Para afastar a possibilidade de surgimento de uma força política democrática liberal (o que, na verdade, estima ser o grande perigo para o seu projeto), o PT investe, em consequência, cada vez mais, na polarização tóxica com o bolsonarismo, propagando a ideia perversa e incorreta de que ainda estamos sob risco de um golpe de Estado, desta feita pela entrada dos fascistas na disputa eleitoral. A vitória eleitoral dos fascistas seria, nessa releitura, equivalente a um golpe de Estado.

A explicação é que os fascistas (entendidos de modo safado como todos aqueles que não se subordinam a Lula) usam as mídias sociais para espalhar o ódio, lançam mão de fake news e outros artifícios que seriam ilegais para vencer ilegalmente a disputa eleitoral (como se todos que se opõm ao PT fossem bolsonaristas, golpistas e terroristas: por acaso a mesma linguagem usada por Nicolás Maduro para caracterizar a oposição ao seu governo).
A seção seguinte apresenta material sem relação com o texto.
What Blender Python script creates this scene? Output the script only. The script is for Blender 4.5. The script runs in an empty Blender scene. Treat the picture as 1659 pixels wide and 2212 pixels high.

É necessário, portanto, que lhes sejam retirados os instrumentos para cometer essa “fraude”. A proibição do X, a multa para quem acessá-lo por VPN e, em seguida, uma regulamentação das mídias sociais que retire desses golpistas a capacidade competitiva, passam a ser providências estratégicas para tentar eliminar concorrentes que podem ameaçar a continuidade do PT no poder.

Ora, isso não pode ser feito sem alguma dose de autocratização do regime político. O PT está disposto a arcar com esse custo se souber que mais adiante conseguirá se recompor como força hegemônica. É um jogo de vale-tudo e de vida ou morte, uma vertigem que leva a aumentar sempre a velocidade, como se não houvesse amanhã.

Como haverá um amanhã, isso só se sustenta se houver uma mudança brusca na correlação de forças, na verdade uma revolução (para frente), que justifique a adoção de remédios alopáticos fortes, com sérios efeitos colaterais. Estamos vivendo agora no Brasil neste preciso momento em que está havendo uma mudança importante na conjuntura.